Smith's central insight is that self-interested individuals operating in competitive markets are guided by an "invisible hand" to promote the public good unintentionally. He argued that the division of labour—illustrated by his famous pin factory, where specialisation multiplied output many times over—is the engine of productivity and economic growth, limited only by the extent of the market. He advanced the labour theory of value, distinguished value-in-use from value-in-exchange (the diamond–water paradox), and held that prices gravitate toward a "natural price." Smith advocated laissez-faire and free trade against tariffs and monopolies, yet his liberalism was qualified: he endorsed a state role in defence, justice, public works, education, and certain regulations, and was sharply critical of merchants' tendency to conspire against the public. His four canons of taxation—equality, certainty, convenience, and economy—remain a fiscal touchstone.

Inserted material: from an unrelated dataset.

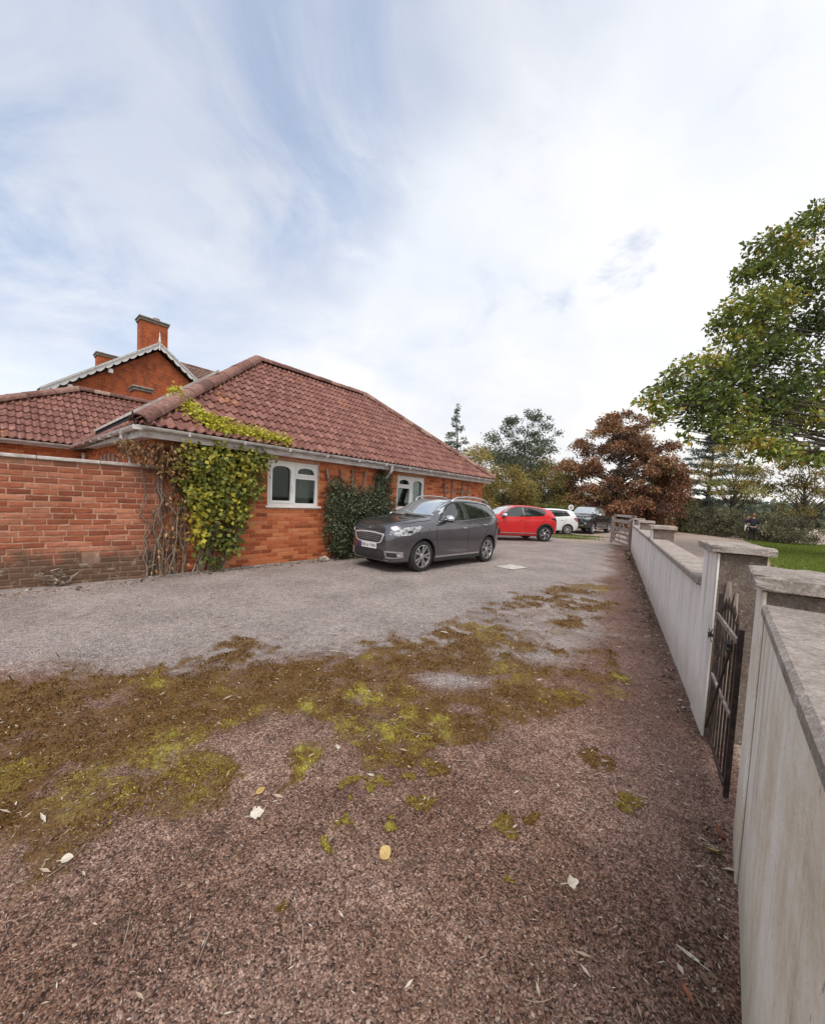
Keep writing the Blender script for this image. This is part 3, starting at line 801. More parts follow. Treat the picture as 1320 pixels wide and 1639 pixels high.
inner = MB(); inner.box((0.3, 3.0, 0), (HL - .3, 3.1, HZ)); inner.box((0.3, .3, -.02), (HL - .3, 3.0, .02)); inner.box((0.3, .3, HZ - .03), (HL - .3, 3.0, HZ - .01)); inner.box((4.4, .3, .02), (4.5, 3.0, HZ - .03))
inner.build('inner_wall', ROOM, house)
FACE = Matrix.Identity(4)
holes = [W1, W2]
def brick_score(it):
    a, b, z = it
    p = Vector(((a + b) / 2, 0, z))
    hid = (0.35 < p.x < 1.65 and z > 0.35) or (3.5 < p.x < 5.4 and z < 1.9)
    return near_s(p) - (6 if hid else 0)
lay_bricks(house, BRK_HOUSE, 0, HL, 0.0, HZ, holes, FACE, 300, brick_score, 0.0012)
# end wall (x = 0 looks towards -x), from above the garden wall
E_FACE = Matrix.Translation((0, 6.9, 0)) @ Matrix.Rotation(math.radians(-90), 4, 'Z')
ARCH = (1.85, 4.65, 1.4, 2.32)       # measured along the wall from the inner corner
lay_bricks(house, BRK_HOUSE, 0, 6.9, 1.35, HZ + .09, [], E_FACE, 0, lambda it: 0, 0.0012)
lay_bricks(house, BRK_HOUSE, 0, 3.4, 1.35, HZ + .09, [], Matrix.Translation((-3.4, 6.9, 0)), 0, lambda it: 0, 0.0012)
lay_bricks(house, BRK_HOUSE, 0, HD, 0, HZ, [], Matrix.Translation((HL, 0, 0)) @ Matrix.Rotation(math.radians(90), 4, 'Z'), 0, lambda it: 0, 0.0012)
# blind arch of upright bricks in the end wall
NA = 19
PALE_BRK = m_simple('pale_brick', [(0.3, (0.30, 0.15, 0.10)), (0.7, (0.50, 0.30, 0.22))], 0.9, 12, bump=0.4, bscale=90)
for k in range(NA):
    y = 6.9 - ARCH[0] - (k + .5) * (ARCH[1] - ARCH[0]) / NA
    q = abs((k + .5) / NA - .5) * 2
    top = 1.86 + 0.44 * math.sqrt(max(0.0, 1 - q * q * 0.96))
    b = MB(); b.cbox((-0.055, y - .046, 1.40), (-0.008, y + .030, top), 0.006)
    b.build('arch_brick', [PALE_BRK if k % 3 else BRK_GARD], house)

# roof: dark deck under real tiles
EV, AP = 0.30, 3.6
zE, PIT = 2.53, 0.79
zA = zE + PIT * AP
x0, x1, y0, y1 = -EV, HL + EV, -EV, HD + EV
yr = (y0 + y1) / 2
xa, xb = x0 + AP, x1 - AP
A = (xa, yr, zA); B = (xb, yr, zA)
dk = -0.035
deck = MB()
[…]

Smith's legacy runs through the classical school he inspired—David Ricardo, Thomas Malthus, John Stuart Mill—and into the neoclassical and modern free-market traditions later associated with Milton Friedman and the Chicago school. His ideas underpinned 19th-century British free-trade policy, including the repeal of the Corn Laws in 1846, and the doctrines of comparative advantage that justify the WTO trading order. As of 2026 he remains foundational to economic liberalism, invoked in debates on globalisation, deregulation, and the state-versus-market balance; his portrait appeared on the Bank of England £20 note from 2007 to 2020. Critics from Karl Marx onward challenged his value theory and the distributional consequences of unfettered markets, making him a pivot point in the history of economic thought.
For competitive examinations, Adam Smith is tested principally in the Economy and History of Economic Thought segments. UPSC General Studies Paper III and the Economics optional, the FSOT economics component, and CSS/BCS papers on economics and political theory expect candidates to identify him as the father of economics, explain the "invisible hand," the division of labour, and the canons of taxation, and to contrast classical laissez-faire with mercantilism and Keynesian intervention. Typical question angles ask candidates to relate Smithian free-market doctrine to contemporary liberalisation (in India, the 1991 reforms), to evaluate the invisible hand against market-failure theory, or to trace the evolution from Smith to Ricardo and Keynes. Precision on the 1776 date and the two-book corpus is frequently rewarded.
Example
In 1991, India's finance minister Manmohan Singh defended liberalisation by invoking the market logic Adam Smith systematised in The Wealth of Nations (1776), dismantling licence-raj controls in favour of competition and freer trade.
Frequently asked questions
His 1776 work The Wealth of Nations was the first systematic treatise on political economy, founding the classical school. It established core concepts—division of labour, the invisible hand, and free markets—that organised economics as a discipline.